また、第15章では「これからの経済的課題」として、これまで十分取り組まれなかった課題なども議論されています。

昭和30年(1955年)生まれの私にとって、平成時代は34歳から64歳で、官僚として活動した時代に当たります。ついこの間のことと思えます。しかし、若い人たちにとっては、子供のころのことが多いでしょう。平成元年に20歳だった人は、現在51歳ですから。体験していないこと、学校で教えてもらっていないことが多いと思います。この本は、お勧めです。

スマホで丸裸に、あなたの生活

NHKのウエブニュース欄に「さよならプライバシー あなたの恋愛も懐事情も丸裸」(4月13日掲載)が載っていました。
・・・「あなたの住所や家族構成、家族や身の回りの人も知らないあなたの趣味や収入まで丸裸にできますよ」初対面の人にこんなことを言われたら、どう感じるだろうか。
実は、スマホの利用履歴のデータを使えば、そんな占い師のようなことができてしまうということが今回、NHKとIT企業が行った実験で明らかになった。
あらゆるものがデータ化され、AIで解析され便利なサービスや製品の開発につながる現代社会。「もはやプライバシーは本人のものではなくなっている」という指摘さえ出ている。あなたが今、何気なく使っているスマホから、いったいどれだけのデータが発信されているだろうか・・・

として、ある人のスマートフォンのグーグル利用履歴から、住所、職業、経済状況、女性との付き合いを推理します。本当に「丸裸」になります。読んでみてください。
私もあなたも、同じ状況に置かれています。嫌ですねえ、プライバシーは筒抜けです。

中邨章先生『自治体の危機管理』

中邨章・元明治大学教授が『自治体の危機管理―公助から自助への導き方―』(2020年、ぎょうせい)を出版されました。
市長会の雑誌『市政』に連載されたものを基にしつつ、一書にまとめられました。地方自治体に焦点を当て、住民、首長、執行部、地方議会が、どのように危機に備え、災害にいかに対応すべきかを論じておられます。

先生は、4識(織)が不可欠と主張されます。認識、意識、知識、組織です。
災害発生の可能性を常時、認識すること。それを意識すること。そして危機管理や防災についての知識を集めること。それに加えて、組織編成です。

中邨先生は、長年にわたり、地方行政と危機管理を研究してこられました。自治体には、先生に教えを受けた職員や議員も多いです。
この本には、先生の蓄積が全体構成と随所に現れています。自治体関係者に読んで欲しい本です。

在宅勤務、続き

コロナウィルスが、広がっています。

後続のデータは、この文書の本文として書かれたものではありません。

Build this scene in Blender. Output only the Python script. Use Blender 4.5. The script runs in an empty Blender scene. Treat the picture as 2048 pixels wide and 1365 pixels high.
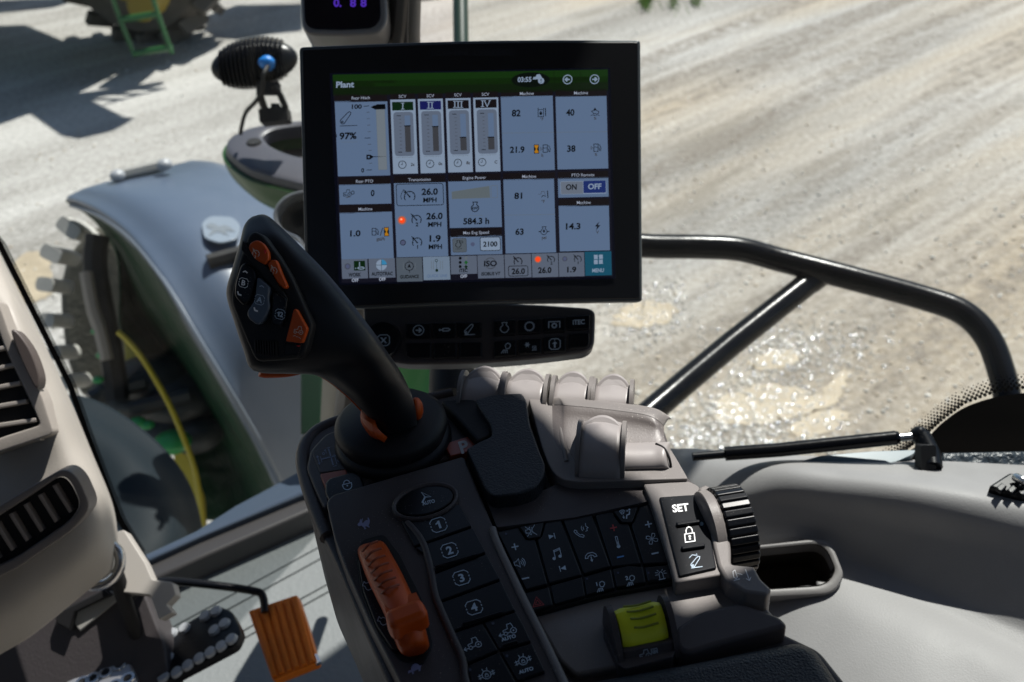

政府と東京都、さらに福島県からの指示と要請によって、私も在宅勤務を基本とすることにしました。
毎週の福島勤務は、取りやめ。予定していた現地視察や意見交換は、延期にしました。町村役場の方には、準備をしていただいていたのですが。申し訳ありません。

東京での復興庁への出勤も、最小限に抑えることにしました。公用パソコンを持ち帰り、電子メールでのやりとりで、たいがいの仕事を済ませています。パソコンを職場につなぐのが、少々面倒ですが(きつい安全策が取られているので)。つなぐと、職場と同じ電子メールの環境が整います。
このパソコンは画面が小さく、文字が小さいのが難点です。担当者に相談して、方法を教えてもらい、電子メールの文字はかなり大きくなりました。

先週木曜日に出勤したら、郵便物などが届いていました。在宅勤務を想定していませんでしたからね。

連載執筆状況

連載「公共を創る 新たな行政の役割」の執筆。難渋しつつ、進んでいます。
第3章転換期にある社会1日本は大転換期(1)成長から成熟へ、の前半(昭和後期)は、既にゲラになっています。
続きの平成時代を、ほぼ書き上げました。右筆1号、右筆2号、そして特別ゲスト右筆の3人に原稿を送って、目を通してもらっています。

平成時代は、まだ「昨日のこと」であり、それを位置づけることは難しいです。いろんな出来事や変化がありました。それが、令和の日本に、どのような影響を残すのか。それは、まだ定まっていないのです。それを自覚しつつ、まとめました。
まだ記憶に新しいことが多いのですが、間違っていてはいけないので、本などで確認しています。これも、けっこう手間がかかります。
いつものことですが、書いているうちに、「こんなこともあったな」とか「あんなこともあったはずだ」と、次々に話が広がります。しかし、発散してはいけないので、書いてもばっさり削除。

引き続き、1(2)成熟社会の生き方は、に入りました。いくつか素材は集めてあるのですが、どのように構成するか。これが難しいのですよね。また、試行錯誤しますわ。